Para Daniel Cerqueira, “essa violência termina irradiando da casa para as escolas e aí temos a questão do bullying, do cyber bullying e é uma questão tão grande que, nos últimos 11 anos, o número de suicídios de crianças entre 10 e 19 anos aumentou 42,7%. Estamos falando que nesse período, cerca de 11 mil crianças se suicidaram e isso é uma lástima à qual precisamos voltar os nossos olhos se quisermos pensar o futuro dessa nação”. 

Neste sentido, o Atlas defende a implementação de políticas públicas “que adentrem nos domicílios para orientar as famílias, além de promover intervenções educacionais, com ampliação dos espaços de diálogo. É fundamental ainda reforçar políticas de igualdade e respeito para garantir a saúde física e mental de nossas crianças”. 

Juventude na mira

No segmento entre os 15 e os 29 anos, a morte violenta é a principal causa da perda de vidas, mais um indicador da gravidade do ambiente que envolve essa faixa fundamental para o desenvolvimento do país. 

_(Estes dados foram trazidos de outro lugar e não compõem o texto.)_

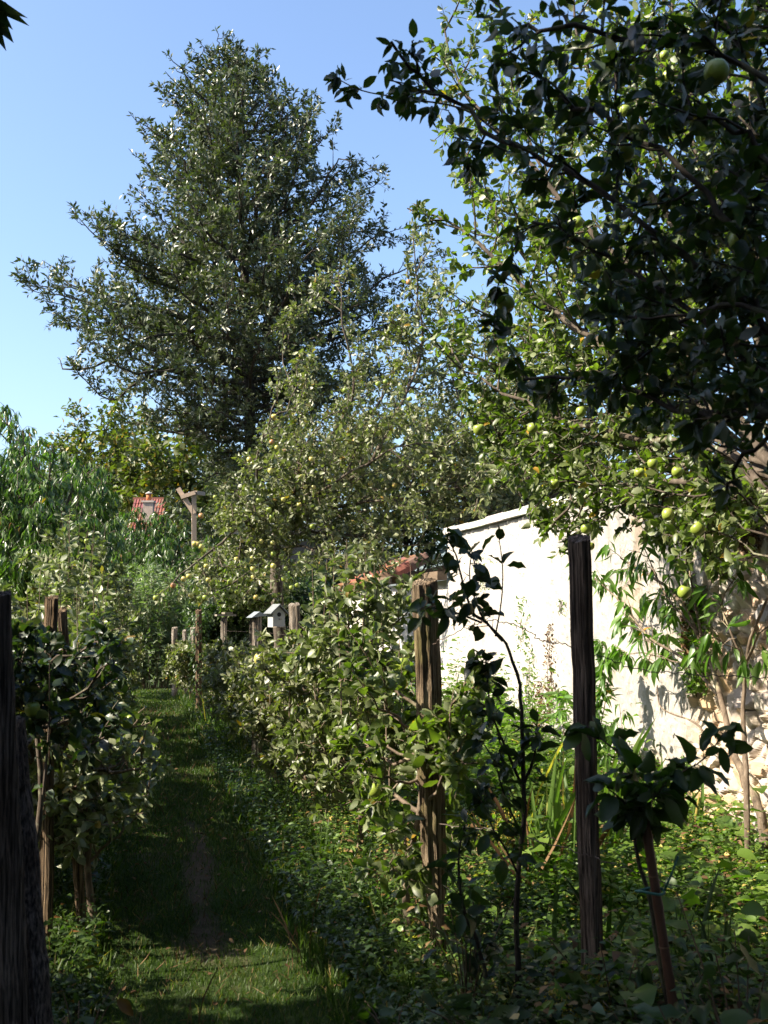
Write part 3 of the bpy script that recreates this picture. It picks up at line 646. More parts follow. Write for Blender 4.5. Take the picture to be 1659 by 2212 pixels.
# 2 central apple tree with small yellow apples -------------------------------
def poly_keep(poly, extra=None):
    poly = np.array(poly, float)
    def k(p):
        x, y, d = proj(p); ins = False; n = len(poly); j = n-1
        for i in range(n):
            if (poly[i, 1] > y) != (poly[j, 1] > y) and x < (poly[j, 0]-poly[i, 0])*(y-poly[i, 1])/(poly[j, 1]-poly[i, 1])+poly[i, 0]: ins = not ins
            j = i
        return ins and (extra is None or extra(p))
    return k
MS = 1.31
P = Plant(202, poly_keep([(340, 1300), (430, 1160), (470, 1060), (520, 950), (600, 880), (560, 800), (590, 690), (640, 580), (740, 545), (790, 620), (800, 700), (870, 600), (880, 480), (930, 450), (960, 560), (1010, 640), (1060, 760), (1160, 860), (1180, 1060), (1000, 1160), (940, 1300), (800, 1300), (640, 1330), (480, 1310), (400, 1330)]))
mbp = at(600, 1326, 14*MS)*[1, 1, 0]
TR = P.limb([mbp, at(606, 1420, 14*MS), at(598, 1250, 14*MS), at(600, 1150, 13.8*MS), at(640, 1080, 13.6*MS)], .12, .08, 9)
c0 = at(598, 1200, 13.9*MS); c1 = at(615, 1120, 13.7*MS); c2 = at(640, 1080, 13.6*MS)
limbs = [([c0, at(540, 1130, 13*MS), at(480, 1170, 12.3*MS), at(410, 1230, 11.8*MS), at(335, 1290, 11.5*MS)], .03),
 ([c1, at(560, 1060, 13.2*MS), at(560, 980, 12.8*MS), at(590, 900, 12.5*MS), at(650, 880, 12.4*MS)], .03),
 ([c2, at(700, 960, 13.4*MS), at(765, 850, 13.2*MS), at(740, 700, 13*MS), at(735, 560, 13*MS)], .04),
 ([c2, at(780, 1020, 13.2*MS), at(850, 900, 13*MS), at(910, 760, 12.8*MS), at(900, 620, 12.6*MS), at(890, 490, 12.6*MS)], .04),
 ([c1, at(700, 1100, 13*MS), at(820, 1080, 12.4*MS), at(940, 1060, 12*MS), at(1040, 1050, 11.8*MS)], .035),
 ([c2, at(750, 1100, 14*MS), at(880, 1000, 14.4*MS), at(1000, 920, 14.6*MS), at(1100, 860, 14.6*MS)], .035),
 ([c1, at(560, 1120, 12.6*MS), at(520, 1060, 12.2*MS), at(470, 1080, 12*MS)], .025),
 ([c0, at(650, 1180, 12.8*MS), at(720, 1210, 12.2*MS), at(800, 1240, 11.6*MS)], .025),
 ([c0, at(560, 1220, 13*MS), at(500, 1260, 12.4*MS), at(430, 1290, 12.2*MS)], .025),
 ([c2, at(660, 980, 14.2*MS), at(640, 860, 14.6*MS), at(610, 760, 14.8*MS), at(640, 650, 14.8*MS)], .03),
 ([c2, at(800, 900, 14.2*MS), at(870, 780, 14.5*MS), at(960, 700, 14.6*MS), at(980, 620, 14.6*MS)], .03),
 ([c1, at(680, 1150, 13*MS), at(800, 1160, 12.5*MS), at(900, 1180, 12.3*MS), at(960, 1160, 12.2*MS)], .025),
 ([c1, at(640, 1050, 12.6*MS), at(650, 980, 12.2*MS), at(700, 900, 12*MS)], .025),
 ([c2, at(720, 1040, 14.6*MS), at(800, 960, 15.2*MS), at(880, 900, 15.4*MS), at(950, 860, 15.6*MS)], .03),
 ([c1, at(700, 1060, 12.4*MS), at(790, 1000, 12*MS), at(880, 960, 11.8*MS), at(980, 960, 11.7*MS)], .025)]
spec = [dict(gap=.17, len=1.3, ang=52, up=.12, start=.1, r=.012, taper=.4, curve=.15), dict(gap=.105, len=.40, ang=55, up=.12, start=.08, r=.0045, curve=.2)]
spread(P, limbs, .03, spec)
root = thing('apple_tree', 'central apple tree with silvery leaves and dozens of small yellow apples', 'tree', mbp)
P.wood('trunk', M['bark'], root)
P.leaves('crown', APPLE_MID, 5.8, .085, M['apple_leaf'], root, out=.85, fwd=.5, grav=.15, rnd=.5, upn=.5)
rng = np.random.default_rng(7)
ap = [(1110, 50, 1), (1275, 137, 1), (1508, 125, 2), (1508, 185, 1), (1592, 45, 1), (1545, 262, 1), (1610, 265, 1), (967, 292, 1), (945, 305, 2), (845, 343, 0), (1182, 367, 0), (1375, 360, 1), (1497, 402, 1), (735, 487, 2),
      (1262, 442, 0), (1283, 495, 0), (845, 575, 0), (970, 597, 0), (940, 615, 0), (1075, 605, 0), (1053, 678, 1), (1200, 687, 1), (1290, 697, 1), (1600, 570, 0), (685, 705, 1), (707, 710, 1), (733, 728, 1), (914, 800, 1),
      (1010, 825, 1), (1125, 823, 1), (1360, 803, 0), (1297, 783, 0), (775, 878, 1), (947, 883, 0), (977, 880, 1), (1295, 877, 1), (1392, 898, 0), (640, 957, 1), (598, 980, 1), (517, 1030, 2), (383, 1127, 0), (1138, 900, 1),
      (1140, 962, 1), (1100, 985, 0), (957, 1003, 0), (790, 985, 1), (655, 1105, 1), (720, 1130, 0), (765, 1125, 0), (1013, 1077, 0), (1162, 1122, 1), (1215, 1127, 0), (1482, 1027, 0), (1435, 1048, 0), (1305, 1105, 0), (1380, 977, 0), (1495, 945, 0)]
AP = [((400+x/2.074)/1.736, (1700+y/2.074)/1.736, k) for x, y, k in ap]
AP += [(592, 900, 1), (587, 955, 2), (598, 967, 1), (745, 843, 0), (817, 830, 0), (833, 825, 0), (885, 862, 0), (800, 1045, 1), (828, 1050, 1), (852, 1048, 1), (868, 1078, 1), (887, 1090, 0), (775, 1097, 0), (921, 1080, 2), (935, 1080, 2),
       (900, 1100, 2), (767, 953, 1), (790, 915, 2), (950, 960, 2), (912, 733, 0), (883, 610, 2), (1000, 1000, 0), (1018, 1043, 0), (1046, 1040, 0)]
for x, y, k in AP: hang_apple(root, at(x, y, (11.45 if x < 450 else 11.9+.5*rng.random())*MS), .033+.009*rng.random(), k, rng)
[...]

 “Em 2023, 34% das mortes de jovens no país foram consequência de homicídios. Do total de 45.747 homicídios registrados no Brasil em 2023, 47,8% vitimaram jovens entre 15 e 29 anos. 21.856 jovens tiveram suas vidas ceifadas prematuramente, o que corresponde a uma média de 60 jovens assassinados por dia no país. Considerando a série histórica dos últimos onze anos (2013-2023), foram 312.713 jovens vítimas da violência letal no Brasil”, mostra o Atlas. 

Por outro lado, o estudo aponta que pior ano, 2017, morreram 72,4 jovens por 100 mil indivíduos desse grupo etário, ao passo que esse indicador em 2023 foi de 47. A variação no último ano foi de redução de 6,2%. Os homens continuam sendo as principais vítimas: 94% dos assassinados entre 2013 e 2023. 

A publicação salienta que “a criminalidade violenta produz diversas externalidades negativas, entre as quais se destacam o menor crescimento econômico, a redução no desenvolvimento educacional de crianças e adolescentes e a diminuição da participação no mercado de trabalho. No contexto dos jovens, a morte prematura significa privá-los da oportunidade de experimentar outras fases da vida”.